The situation is complicated by the debt crisis plaguing the Continent and threatening to shatter the so-called Euro Zone.  There’s a new economic problem seemingly “every day,” Akerson lamented, whether in Greece, Portugal, Italy or Spain.  Even Europe’s most powerful economies are feeling the drag as overall car sales slip into another deep recession.

A former Navy officer who spent most of his life in the telecomm industry, Akerson isn’t someone who spends a lot of time looking in the rearview mirror.  He only has time, he insisted, “for looking at what’s ahead of me.”  But when asked whether the GM board made a mistake rejecting the planned sale of a majority stake in the German-based Opel subsidiary, Akerson paused and sighed – then tried to turn the subject to the future.

“Opel maybe having a hard year,” he suggested, “but maybe in five years it will be making lots of money and North America will be in trouble.”

During his interview, Akerson also was asked about the continuing backlash surrounding the maker’s 2009 bankruptcy bailout – whether it has gotten swept up in the politics of a presidential election year and whether that is hurting the largest of the domestic automakers.

While admitting “It’s controversial,” the CEO said he believes “most people have gotten past it.”  But it continues to come up in this election year, he agreed.

“I don’t remember things being quite as divisive as they were now,” Akerson conceded. “Again, I’m not a politician.
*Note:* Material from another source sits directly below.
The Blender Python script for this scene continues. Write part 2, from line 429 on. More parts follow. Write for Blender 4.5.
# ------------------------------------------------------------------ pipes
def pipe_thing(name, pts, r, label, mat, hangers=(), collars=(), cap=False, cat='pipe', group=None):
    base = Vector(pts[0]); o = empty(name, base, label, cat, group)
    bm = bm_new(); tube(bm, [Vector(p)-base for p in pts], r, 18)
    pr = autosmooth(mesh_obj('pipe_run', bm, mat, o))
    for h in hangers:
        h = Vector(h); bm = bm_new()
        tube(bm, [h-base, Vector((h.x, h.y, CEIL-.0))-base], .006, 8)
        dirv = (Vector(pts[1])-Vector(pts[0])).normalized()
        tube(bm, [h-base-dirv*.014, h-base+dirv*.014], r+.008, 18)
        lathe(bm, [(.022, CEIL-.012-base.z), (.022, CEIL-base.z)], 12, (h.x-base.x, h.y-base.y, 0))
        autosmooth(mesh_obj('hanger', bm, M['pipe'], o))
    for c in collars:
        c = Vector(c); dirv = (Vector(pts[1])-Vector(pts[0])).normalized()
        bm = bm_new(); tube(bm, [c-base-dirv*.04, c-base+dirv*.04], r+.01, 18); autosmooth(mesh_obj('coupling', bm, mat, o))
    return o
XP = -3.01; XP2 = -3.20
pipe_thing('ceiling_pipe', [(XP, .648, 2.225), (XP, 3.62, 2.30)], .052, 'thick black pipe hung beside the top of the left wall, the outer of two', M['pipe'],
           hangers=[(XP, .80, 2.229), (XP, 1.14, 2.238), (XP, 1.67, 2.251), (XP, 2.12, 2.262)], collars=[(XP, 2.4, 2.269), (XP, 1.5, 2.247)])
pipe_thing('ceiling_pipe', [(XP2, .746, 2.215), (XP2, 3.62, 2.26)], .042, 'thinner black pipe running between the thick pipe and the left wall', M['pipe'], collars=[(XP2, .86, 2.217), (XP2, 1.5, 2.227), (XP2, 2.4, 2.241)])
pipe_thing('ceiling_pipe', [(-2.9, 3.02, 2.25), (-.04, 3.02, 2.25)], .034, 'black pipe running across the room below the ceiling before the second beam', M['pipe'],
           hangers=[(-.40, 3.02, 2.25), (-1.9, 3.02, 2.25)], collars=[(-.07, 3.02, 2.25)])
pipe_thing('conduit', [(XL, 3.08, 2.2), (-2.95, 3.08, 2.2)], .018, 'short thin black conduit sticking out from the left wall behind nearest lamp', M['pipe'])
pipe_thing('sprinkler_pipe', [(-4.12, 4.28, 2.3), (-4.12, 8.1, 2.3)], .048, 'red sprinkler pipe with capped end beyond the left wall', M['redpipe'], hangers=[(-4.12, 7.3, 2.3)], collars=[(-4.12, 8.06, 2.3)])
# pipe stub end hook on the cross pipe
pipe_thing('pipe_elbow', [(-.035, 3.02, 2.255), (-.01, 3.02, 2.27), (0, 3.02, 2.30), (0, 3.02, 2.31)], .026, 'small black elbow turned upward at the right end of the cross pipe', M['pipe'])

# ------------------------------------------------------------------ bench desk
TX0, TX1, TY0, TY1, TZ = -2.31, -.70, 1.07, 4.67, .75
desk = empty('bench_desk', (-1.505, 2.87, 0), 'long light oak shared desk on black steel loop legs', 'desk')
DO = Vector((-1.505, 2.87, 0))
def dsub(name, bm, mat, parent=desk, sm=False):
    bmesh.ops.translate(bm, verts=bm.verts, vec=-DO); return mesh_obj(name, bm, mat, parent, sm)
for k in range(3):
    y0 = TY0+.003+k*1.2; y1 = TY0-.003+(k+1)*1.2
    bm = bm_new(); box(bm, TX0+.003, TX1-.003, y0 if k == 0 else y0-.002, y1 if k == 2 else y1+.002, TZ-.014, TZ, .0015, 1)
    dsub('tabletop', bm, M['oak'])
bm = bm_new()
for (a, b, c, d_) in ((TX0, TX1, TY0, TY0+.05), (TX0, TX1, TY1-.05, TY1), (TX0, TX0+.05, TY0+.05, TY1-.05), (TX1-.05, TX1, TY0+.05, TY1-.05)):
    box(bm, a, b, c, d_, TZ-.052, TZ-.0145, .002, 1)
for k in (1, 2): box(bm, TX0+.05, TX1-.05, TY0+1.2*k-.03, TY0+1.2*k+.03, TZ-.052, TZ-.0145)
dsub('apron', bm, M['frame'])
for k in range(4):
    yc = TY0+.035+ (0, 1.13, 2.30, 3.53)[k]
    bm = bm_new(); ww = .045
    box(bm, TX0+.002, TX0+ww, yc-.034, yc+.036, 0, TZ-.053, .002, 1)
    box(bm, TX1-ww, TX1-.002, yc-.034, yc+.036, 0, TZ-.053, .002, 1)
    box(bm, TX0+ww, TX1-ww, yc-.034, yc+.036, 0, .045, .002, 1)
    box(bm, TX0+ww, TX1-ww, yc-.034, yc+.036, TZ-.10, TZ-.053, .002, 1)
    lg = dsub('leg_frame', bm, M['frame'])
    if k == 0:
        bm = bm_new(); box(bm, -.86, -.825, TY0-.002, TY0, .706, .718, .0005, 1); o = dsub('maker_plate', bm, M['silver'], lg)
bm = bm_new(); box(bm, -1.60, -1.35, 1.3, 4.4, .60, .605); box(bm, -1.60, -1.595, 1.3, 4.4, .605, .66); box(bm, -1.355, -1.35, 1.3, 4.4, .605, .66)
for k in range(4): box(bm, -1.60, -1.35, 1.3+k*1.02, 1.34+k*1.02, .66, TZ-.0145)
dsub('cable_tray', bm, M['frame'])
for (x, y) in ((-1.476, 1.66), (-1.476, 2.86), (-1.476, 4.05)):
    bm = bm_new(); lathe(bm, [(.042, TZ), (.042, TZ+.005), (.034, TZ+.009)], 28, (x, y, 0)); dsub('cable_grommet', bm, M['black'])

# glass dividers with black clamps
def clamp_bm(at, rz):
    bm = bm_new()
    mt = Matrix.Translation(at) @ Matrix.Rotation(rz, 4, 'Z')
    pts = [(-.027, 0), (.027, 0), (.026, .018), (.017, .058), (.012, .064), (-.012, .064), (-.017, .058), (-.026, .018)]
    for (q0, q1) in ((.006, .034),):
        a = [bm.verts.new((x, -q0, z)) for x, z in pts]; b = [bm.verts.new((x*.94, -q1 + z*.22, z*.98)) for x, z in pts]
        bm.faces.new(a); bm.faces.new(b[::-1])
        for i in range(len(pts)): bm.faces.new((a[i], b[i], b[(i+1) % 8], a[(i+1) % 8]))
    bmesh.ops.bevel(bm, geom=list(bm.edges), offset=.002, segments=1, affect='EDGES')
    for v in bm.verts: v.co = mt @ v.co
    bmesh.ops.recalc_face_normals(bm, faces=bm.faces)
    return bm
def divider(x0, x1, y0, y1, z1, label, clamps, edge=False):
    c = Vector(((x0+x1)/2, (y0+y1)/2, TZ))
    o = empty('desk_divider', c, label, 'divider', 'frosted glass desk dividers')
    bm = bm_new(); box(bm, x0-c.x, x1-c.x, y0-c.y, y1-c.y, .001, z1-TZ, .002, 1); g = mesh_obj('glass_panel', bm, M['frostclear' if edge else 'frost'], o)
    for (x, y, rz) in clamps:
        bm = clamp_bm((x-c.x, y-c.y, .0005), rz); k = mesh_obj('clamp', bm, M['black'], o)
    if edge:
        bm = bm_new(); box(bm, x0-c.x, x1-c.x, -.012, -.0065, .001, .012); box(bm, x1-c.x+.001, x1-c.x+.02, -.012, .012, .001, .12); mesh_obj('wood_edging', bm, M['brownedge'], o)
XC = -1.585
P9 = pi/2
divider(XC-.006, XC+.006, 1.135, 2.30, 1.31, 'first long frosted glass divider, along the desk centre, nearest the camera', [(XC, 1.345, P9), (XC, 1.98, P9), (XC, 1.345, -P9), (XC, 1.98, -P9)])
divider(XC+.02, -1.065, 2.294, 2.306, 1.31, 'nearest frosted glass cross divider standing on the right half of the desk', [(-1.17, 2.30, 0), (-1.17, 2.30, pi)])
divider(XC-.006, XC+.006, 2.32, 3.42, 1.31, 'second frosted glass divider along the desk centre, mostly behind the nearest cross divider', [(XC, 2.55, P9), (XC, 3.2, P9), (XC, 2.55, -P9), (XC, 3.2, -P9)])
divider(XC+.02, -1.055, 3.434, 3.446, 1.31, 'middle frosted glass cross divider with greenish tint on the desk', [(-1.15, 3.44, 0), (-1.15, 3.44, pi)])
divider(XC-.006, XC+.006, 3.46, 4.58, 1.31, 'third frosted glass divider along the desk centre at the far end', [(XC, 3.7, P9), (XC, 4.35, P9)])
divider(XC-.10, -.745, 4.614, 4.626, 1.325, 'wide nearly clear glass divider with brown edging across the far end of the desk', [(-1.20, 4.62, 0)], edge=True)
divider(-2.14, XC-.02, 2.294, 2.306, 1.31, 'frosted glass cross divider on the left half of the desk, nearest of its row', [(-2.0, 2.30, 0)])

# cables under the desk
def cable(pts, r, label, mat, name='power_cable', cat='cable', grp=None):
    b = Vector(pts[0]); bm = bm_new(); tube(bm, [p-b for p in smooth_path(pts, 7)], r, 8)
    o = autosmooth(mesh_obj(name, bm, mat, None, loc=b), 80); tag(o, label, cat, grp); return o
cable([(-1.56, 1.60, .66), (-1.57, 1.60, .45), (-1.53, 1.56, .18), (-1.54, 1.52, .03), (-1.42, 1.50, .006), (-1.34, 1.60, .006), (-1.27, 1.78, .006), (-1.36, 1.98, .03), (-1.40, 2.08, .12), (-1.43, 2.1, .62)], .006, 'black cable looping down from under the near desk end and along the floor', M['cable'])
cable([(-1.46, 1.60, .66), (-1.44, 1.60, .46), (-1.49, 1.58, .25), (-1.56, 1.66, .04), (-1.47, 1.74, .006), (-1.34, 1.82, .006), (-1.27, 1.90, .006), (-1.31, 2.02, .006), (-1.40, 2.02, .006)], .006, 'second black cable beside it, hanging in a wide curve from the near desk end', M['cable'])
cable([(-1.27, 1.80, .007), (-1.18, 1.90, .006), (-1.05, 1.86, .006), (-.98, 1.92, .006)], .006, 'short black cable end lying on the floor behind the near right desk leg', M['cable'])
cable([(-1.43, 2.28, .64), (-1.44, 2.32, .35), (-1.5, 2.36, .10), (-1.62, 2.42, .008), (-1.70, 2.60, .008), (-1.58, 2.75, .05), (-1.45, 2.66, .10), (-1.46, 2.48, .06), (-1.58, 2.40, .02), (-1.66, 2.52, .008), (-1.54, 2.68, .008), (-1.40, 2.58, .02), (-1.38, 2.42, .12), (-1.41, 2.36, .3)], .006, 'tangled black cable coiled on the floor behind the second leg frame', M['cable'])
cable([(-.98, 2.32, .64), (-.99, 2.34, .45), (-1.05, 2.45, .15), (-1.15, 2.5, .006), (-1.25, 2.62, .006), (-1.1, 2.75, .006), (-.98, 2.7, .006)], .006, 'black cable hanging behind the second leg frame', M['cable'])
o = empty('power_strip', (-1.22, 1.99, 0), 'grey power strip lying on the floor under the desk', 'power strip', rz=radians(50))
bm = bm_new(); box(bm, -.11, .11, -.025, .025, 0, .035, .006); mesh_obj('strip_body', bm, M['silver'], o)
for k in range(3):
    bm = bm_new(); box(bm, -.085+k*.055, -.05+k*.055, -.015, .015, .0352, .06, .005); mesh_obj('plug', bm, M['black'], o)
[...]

I’m not that quick, smart, on an interview like this. But I will say, I know it worked. I know jobs were saved. And I’ll tell you what. Go back to the arsenal of democracy? Great countries do two things really well. They make things. They manufacture and create value.

“Now we’ve got a 2nd chance,” he concluded. “We don’t deserve a 3rd. We’ve got to get it right this time or we don’t get it in my opinion.”